→ WHAT IS EXPECTED:
Starting with the first line of the data that follows, transcribe every line verbatim until the line containing "scene=bpy.context.scene" has been transcribed.

→ SUPPLIED MATERIAL:

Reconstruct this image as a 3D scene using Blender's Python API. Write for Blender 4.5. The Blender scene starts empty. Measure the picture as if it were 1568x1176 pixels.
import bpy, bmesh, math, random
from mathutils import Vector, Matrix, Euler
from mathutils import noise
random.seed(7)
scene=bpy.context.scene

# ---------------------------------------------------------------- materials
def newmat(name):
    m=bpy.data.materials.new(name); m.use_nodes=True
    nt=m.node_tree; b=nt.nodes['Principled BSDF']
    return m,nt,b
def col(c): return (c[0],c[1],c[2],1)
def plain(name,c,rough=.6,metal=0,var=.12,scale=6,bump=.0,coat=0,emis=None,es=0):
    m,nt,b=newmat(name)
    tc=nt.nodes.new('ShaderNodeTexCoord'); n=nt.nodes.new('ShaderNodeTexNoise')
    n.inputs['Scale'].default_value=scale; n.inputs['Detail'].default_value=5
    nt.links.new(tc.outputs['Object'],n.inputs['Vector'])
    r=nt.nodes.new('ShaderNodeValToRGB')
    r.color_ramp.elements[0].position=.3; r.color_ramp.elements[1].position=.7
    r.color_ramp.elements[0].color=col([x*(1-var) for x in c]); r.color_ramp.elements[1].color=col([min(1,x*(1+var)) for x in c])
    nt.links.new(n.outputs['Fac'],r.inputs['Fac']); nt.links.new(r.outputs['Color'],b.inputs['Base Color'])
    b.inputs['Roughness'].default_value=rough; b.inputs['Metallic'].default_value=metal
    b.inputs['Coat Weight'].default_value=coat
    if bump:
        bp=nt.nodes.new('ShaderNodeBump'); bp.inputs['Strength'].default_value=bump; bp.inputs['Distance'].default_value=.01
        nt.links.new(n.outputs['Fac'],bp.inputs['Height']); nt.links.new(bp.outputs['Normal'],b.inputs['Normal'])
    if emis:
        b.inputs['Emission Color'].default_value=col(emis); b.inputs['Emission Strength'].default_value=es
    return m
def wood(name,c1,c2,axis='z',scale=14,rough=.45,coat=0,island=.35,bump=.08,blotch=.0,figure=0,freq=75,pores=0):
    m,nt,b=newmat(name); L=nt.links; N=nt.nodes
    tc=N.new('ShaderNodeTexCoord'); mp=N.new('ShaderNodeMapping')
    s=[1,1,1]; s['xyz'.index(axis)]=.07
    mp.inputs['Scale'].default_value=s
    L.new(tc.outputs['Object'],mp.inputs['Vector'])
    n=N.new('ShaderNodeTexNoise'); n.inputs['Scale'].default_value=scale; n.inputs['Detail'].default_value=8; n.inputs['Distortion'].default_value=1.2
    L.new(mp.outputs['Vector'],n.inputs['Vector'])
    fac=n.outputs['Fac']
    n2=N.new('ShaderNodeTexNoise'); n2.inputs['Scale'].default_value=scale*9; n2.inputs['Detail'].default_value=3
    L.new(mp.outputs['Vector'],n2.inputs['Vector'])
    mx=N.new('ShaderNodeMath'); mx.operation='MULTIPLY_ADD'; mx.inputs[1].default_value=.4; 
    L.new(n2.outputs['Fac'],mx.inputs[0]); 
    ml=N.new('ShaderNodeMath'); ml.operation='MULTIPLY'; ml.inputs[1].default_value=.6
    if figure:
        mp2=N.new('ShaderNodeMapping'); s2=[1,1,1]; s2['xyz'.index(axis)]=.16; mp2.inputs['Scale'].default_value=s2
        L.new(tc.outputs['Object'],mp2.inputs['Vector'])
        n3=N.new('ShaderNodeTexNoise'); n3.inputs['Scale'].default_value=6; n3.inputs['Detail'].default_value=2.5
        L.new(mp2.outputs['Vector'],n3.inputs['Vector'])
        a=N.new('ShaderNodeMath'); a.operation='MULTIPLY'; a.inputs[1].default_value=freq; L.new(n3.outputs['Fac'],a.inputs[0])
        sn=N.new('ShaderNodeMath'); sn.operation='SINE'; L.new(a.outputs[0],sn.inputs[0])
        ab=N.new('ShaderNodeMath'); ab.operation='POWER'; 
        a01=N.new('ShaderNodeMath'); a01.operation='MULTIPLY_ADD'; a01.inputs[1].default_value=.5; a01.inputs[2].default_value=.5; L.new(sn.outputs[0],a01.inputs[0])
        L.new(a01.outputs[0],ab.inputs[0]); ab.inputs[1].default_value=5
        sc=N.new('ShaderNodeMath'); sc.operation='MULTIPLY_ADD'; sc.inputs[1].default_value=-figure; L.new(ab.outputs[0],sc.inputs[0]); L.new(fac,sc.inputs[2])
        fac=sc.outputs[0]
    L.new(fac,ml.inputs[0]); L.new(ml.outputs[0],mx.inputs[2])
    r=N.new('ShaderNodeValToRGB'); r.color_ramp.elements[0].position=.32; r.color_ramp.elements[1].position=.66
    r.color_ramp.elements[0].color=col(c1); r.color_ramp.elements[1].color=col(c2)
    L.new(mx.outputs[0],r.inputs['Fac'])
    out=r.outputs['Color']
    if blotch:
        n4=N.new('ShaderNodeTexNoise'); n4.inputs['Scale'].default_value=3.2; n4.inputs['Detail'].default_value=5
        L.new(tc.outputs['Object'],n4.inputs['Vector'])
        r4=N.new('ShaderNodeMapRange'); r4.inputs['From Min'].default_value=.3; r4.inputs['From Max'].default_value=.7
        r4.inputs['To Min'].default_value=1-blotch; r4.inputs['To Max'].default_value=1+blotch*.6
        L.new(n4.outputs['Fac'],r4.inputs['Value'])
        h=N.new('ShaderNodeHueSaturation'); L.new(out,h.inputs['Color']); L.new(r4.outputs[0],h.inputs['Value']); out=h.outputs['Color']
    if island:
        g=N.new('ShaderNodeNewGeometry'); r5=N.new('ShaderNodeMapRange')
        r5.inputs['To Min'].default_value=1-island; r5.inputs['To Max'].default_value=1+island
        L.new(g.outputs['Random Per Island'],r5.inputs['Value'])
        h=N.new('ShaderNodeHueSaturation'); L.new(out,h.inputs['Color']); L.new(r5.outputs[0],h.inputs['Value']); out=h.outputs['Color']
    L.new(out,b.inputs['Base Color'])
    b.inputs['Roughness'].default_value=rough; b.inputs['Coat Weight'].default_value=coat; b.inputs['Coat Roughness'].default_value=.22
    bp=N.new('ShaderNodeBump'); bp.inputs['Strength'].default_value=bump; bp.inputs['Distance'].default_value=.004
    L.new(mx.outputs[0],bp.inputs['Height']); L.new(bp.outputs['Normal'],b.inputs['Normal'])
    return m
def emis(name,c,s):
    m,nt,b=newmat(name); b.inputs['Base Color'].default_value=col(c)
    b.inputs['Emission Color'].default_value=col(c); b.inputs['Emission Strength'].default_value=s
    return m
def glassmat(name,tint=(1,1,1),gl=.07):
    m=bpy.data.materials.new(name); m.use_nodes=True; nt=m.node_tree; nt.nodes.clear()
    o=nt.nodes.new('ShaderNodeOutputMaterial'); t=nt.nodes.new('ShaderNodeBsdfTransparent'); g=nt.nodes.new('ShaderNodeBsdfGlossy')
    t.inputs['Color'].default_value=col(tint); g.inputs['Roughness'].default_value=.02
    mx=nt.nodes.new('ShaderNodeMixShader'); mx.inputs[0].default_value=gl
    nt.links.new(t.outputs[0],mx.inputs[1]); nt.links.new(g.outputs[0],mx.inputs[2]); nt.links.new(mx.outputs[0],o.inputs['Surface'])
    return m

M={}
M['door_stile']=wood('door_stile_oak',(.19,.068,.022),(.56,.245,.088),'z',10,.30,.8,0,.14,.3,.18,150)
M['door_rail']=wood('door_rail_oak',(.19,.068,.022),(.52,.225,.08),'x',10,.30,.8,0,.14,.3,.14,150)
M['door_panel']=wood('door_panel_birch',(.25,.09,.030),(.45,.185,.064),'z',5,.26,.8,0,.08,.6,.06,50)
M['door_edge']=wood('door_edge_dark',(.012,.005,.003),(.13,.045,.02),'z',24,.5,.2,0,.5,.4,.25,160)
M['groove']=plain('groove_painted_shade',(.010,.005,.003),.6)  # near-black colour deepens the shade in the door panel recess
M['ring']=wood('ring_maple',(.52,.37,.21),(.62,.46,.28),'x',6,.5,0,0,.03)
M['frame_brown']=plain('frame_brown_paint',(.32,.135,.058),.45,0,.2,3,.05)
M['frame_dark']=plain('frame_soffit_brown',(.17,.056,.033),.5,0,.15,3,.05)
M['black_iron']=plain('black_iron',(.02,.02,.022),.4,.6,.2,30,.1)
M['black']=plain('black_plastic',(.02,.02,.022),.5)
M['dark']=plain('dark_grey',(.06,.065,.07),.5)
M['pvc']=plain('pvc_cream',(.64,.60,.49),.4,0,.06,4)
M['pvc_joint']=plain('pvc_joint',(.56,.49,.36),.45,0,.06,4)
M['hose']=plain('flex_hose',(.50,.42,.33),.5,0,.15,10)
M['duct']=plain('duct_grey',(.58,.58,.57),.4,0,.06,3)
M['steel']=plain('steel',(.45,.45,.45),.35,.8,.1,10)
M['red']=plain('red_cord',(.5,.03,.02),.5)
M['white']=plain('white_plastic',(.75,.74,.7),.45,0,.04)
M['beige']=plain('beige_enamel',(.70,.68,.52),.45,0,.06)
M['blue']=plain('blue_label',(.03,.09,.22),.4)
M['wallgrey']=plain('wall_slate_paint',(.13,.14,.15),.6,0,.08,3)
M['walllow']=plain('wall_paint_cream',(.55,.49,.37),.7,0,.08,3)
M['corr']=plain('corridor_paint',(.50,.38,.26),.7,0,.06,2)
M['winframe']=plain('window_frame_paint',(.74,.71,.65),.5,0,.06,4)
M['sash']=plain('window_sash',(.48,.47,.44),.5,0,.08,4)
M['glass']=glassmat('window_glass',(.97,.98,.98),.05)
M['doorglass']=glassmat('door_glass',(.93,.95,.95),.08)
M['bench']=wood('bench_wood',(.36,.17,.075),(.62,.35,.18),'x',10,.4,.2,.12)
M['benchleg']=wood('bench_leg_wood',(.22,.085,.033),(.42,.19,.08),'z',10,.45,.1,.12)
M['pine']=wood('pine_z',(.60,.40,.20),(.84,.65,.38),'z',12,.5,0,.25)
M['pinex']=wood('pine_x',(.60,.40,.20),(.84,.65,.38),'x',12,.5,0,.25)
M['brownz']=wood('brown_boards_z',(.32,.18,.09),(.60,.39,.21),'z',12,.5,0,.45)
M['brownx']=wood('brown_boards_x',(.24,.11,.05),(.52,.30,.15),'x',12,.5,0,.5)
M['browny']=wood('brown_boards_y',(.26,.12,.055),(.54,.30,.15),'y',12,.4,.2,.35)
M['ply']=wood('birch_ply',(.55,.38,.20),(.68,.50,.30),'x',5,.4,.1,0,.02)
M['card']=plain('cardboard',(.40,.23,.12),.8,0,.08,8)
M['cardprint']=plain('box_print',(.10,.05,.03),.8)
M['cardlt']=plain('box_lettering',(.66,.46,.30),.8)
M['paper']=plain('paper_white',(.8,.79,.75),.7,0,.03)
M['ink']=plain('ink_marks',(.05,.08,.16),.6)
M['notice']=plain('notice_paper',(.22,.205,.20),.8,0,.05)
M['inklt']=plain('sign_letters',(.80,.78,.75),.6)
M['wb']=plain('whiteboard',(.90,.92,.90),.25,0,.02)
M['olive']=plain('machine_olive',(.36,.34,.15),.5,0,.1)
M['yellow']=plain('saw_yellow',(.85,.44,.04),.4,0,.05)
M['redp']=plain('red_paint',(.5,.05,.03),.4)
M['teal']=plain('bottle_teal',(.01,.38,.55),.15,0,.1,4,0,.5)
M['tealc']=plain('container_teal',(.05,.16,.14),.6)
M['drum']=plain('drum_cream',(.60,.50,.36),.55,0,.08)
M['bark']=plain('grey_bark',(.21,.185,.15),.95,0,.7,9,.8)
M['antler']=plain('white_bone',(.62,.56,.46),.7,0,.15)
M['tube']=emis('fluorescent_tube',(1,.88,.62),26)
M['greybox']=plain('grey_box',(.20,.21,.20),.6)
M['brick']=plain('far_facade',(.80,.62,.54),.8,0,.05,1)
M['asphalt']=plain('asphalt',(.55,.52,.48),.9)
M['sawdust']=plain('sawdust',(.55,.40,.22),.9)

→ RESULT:
Reconstruct this image as a 3D scene using Blender's Python API. Write for Blender 4.5. The Blender scene starts empty. Measure the picture as if it were 1568x1176 pixels.
import bpy, bmesh, math, random
from mathutils import Vector, Matrix, Euler
from mathutils import noise
random.seed(7)
scene=bpy.context.scene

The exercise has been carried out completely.